Endlich ist der Sommer vorbei und man muss nicht mehr schwitzen und mit anderen schweißgebadeten Menschen in der U-Bahn sitzen. Jetzt darf man wieder freiwillig in die Sauna schwitzen gehen. Hängt meine Vorliebe zum winterlichen Schwitzen mit meiner Abneigung von Zwängen zusammen? Das wäre schon sehr küchenpsychologisch herbei fabuliert. Fakt ist aber, dass wir Menschen das Schwitzen sehr unterschiedlich bewerten – manche lieben es, die körperliche Anstrengung in Schweiß ausgedrückt zu sehen, andere machen aufgrund ihres Schweiß-Ekels erst gar keinen Sport. Liegt das an unserer Persönlichkeit oder doch an den altbewährten Kategorien sex, race und class?

Schweiß gehört zu richtiger Männlichkeit dazu, wie der Heldenschweiß, der von Tapferkeit und Anstrengung zeugt. Auch Sportgroßereignisse, wo Millionen schwitzende Männerkörper anhimmeln, stehen im krassen Gegensatz zum geruch- und schweißlosen Frauenkörper, dessen Schweißflecken tunlichst verheimlicht werden sollen. Mit der mädchenhaften Sportvermeidung habe ich viel Erfahrung: Schwimmen war lange für mich der einzig mögliche Sport, weil man im Wasser ja schlecht schwitzen kann. In Zeiten modernisierter Geschlechterverhältnisse und eines neoliberalen Fitnesszwanges ist Schwitzen jedoch zunehmend auch mit richtiger Weiblichkeit verbunden. Aber bitte nur beim Sport und nicht vor Aufregung! Stress-Schweiß kommt noch immer nicht gut, egal bei welchem Geschlecht.

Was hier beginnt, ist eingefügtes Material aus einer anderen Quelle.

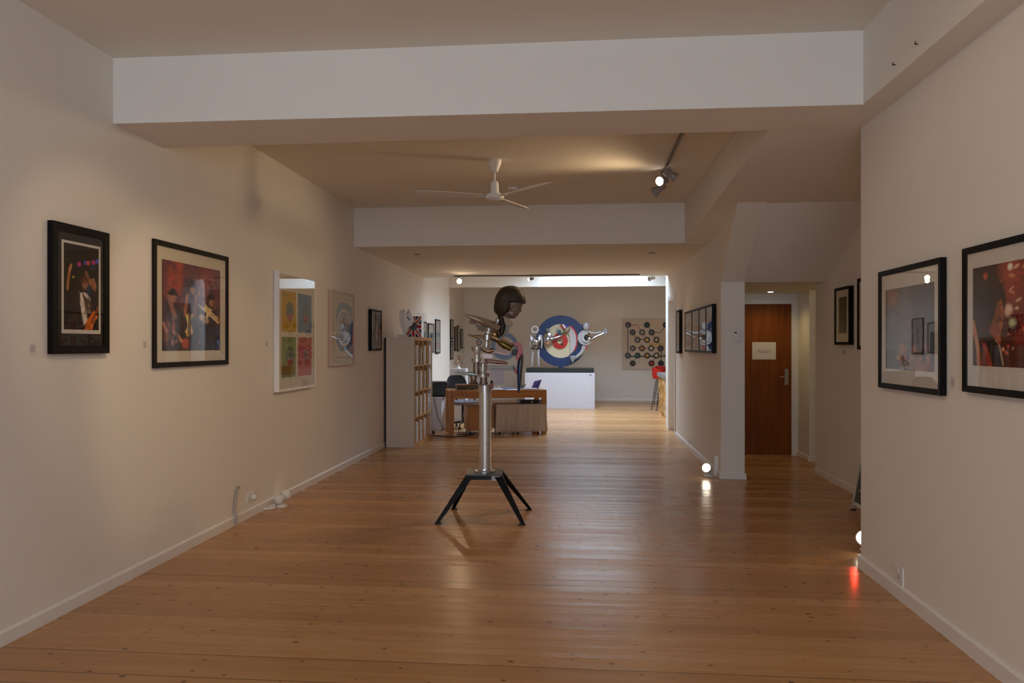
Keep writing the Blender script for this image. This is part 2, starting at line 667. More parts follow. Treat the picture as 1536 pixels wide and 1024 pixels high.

Auch kulturell ist die Körperflüssigkeit, die zwar großteils aus Wasser besteht, aber olfaktorisch signifikante andere Inhaltsstoffe trägt, überdeterminiert. Interessanterweise schneidet dabei Europa nicht gut ab. In vielen südlichen Ländern gelten Europäer_innen als stinkend und unhygienisch – früher auch als unrasiert. Dank der Globalisierung ist der Rasur- und Hygienezwang aber auch in Europa angekommen. Doch nach wie vor halten sich andere Standards, die in meiner WG immer wieder auffallen. Die Eine, in Brasilien sozialisiert, kommt an heißen Sommertagen schon mal auf fünf Duschen pro Tag – die Andere, am österreichischen Land aufgewachsen, kommt auch mit zweimal in der Woche aus. Das ergibt kulturhistorisch auch viel Sinn: In europäischen Wintern ohne Warmwasser und Zentralheizung ist der Waschvorgang recht unpraktisch oder gar lebensgefährlich. In einem tropischen Land hingegen wird man halt immer wieder nass und auch schnell wieder trocken.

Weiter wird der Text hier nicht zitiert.